William Shakespeare’s epitaph
The Iliad in 39 words:
Agamemnon and Achilles of Sparta besiege Troy because Paris of Troy stole married Helen of Sparta. Achilles’s best friend dies as the Trojans beat back the Spartan Greeks (including Odysseus). Achilles avenges his death by killing Paris’s brother, Hector.
The Odyssey in 45 words:
Odysseus tries to return home after sacking Troy (see Iliad). Cursed by Poseidon, he drifts at sea for ten years, has various adventures, and finally gets home to find wife Penelope fending off avid suitors. He and son Telemachus get rid of the lot.
Agamemnon in 26 words:
Clytemnestra, angry with husband Agamemnon for sacrificing their daughter and for bringing home his prescient love slave Cassandra, conspires with her lover Aegisthus to murder Agamemnon.
Choephoroe (“The Libation Bearers”) in 36 words:
Based on the advice of an oracle, Orestes (Agamemnon and Clytemnestra’s exiled son) decides to avenge his father’s murder. He and sister Electra murder Clytemnestra and her lover Aegisthus, but Orestes is tormented by the Furies.
The Eumenides (“Benevolent Ones”) in 41 words:
Athena presides over a precedent-setting murder trial: Orestes vs. the Furies for the murder of Clytemnestra and Aegisthus. The jury is hung. Athena decides in favor of Orestes but placates the Furies by offering to share the ruling of Athens.
Oedipus the King in 56 words:
The Oracle prophesies that King Laius will have a son who will kill Laius and marry Queen Jocasta.
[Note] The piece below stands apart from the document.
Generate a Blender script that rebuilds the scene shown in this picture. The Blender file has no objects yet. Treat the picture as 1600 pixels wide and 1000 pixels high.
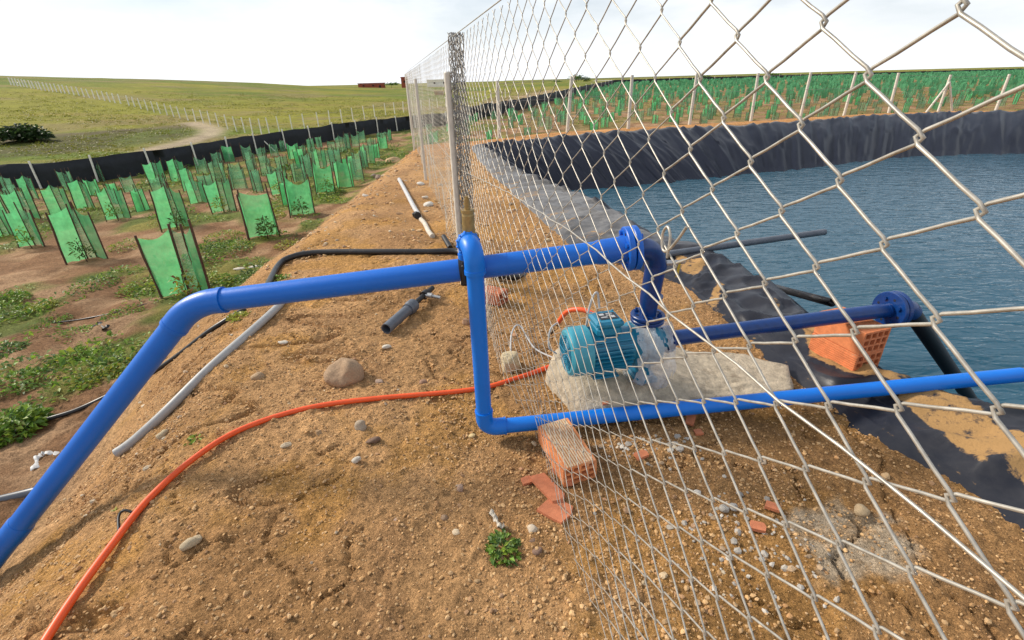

But instead of killing newborn Oedipus to avoid the prophesy, they give him up for adoption. Grown-up Oedipus solves a sphinx’s riddle and marries the Queen. When the incest is revealed, Jocasta commits suicide and Oedipus blinds himself.
Oedipus at Colonus in 21 words:
Oedipus goes to Colonus with daughters Antigone and Ismene. His sons fight each other to the death for his vacated throne.
Antigone in 33 words:
Despite penalty of death, Antigone attempts to bury her brother Polyneices. King Creon, her uncle, banishes her to a cave where she hangs herself. Creon’s son Haemon, her lover, stabs himself in grief.
Beowulf in 19 words:
Beowulf slays monster Grendel and becomes king. Years later, he is killed by a dragon and Wiglaf becomes king.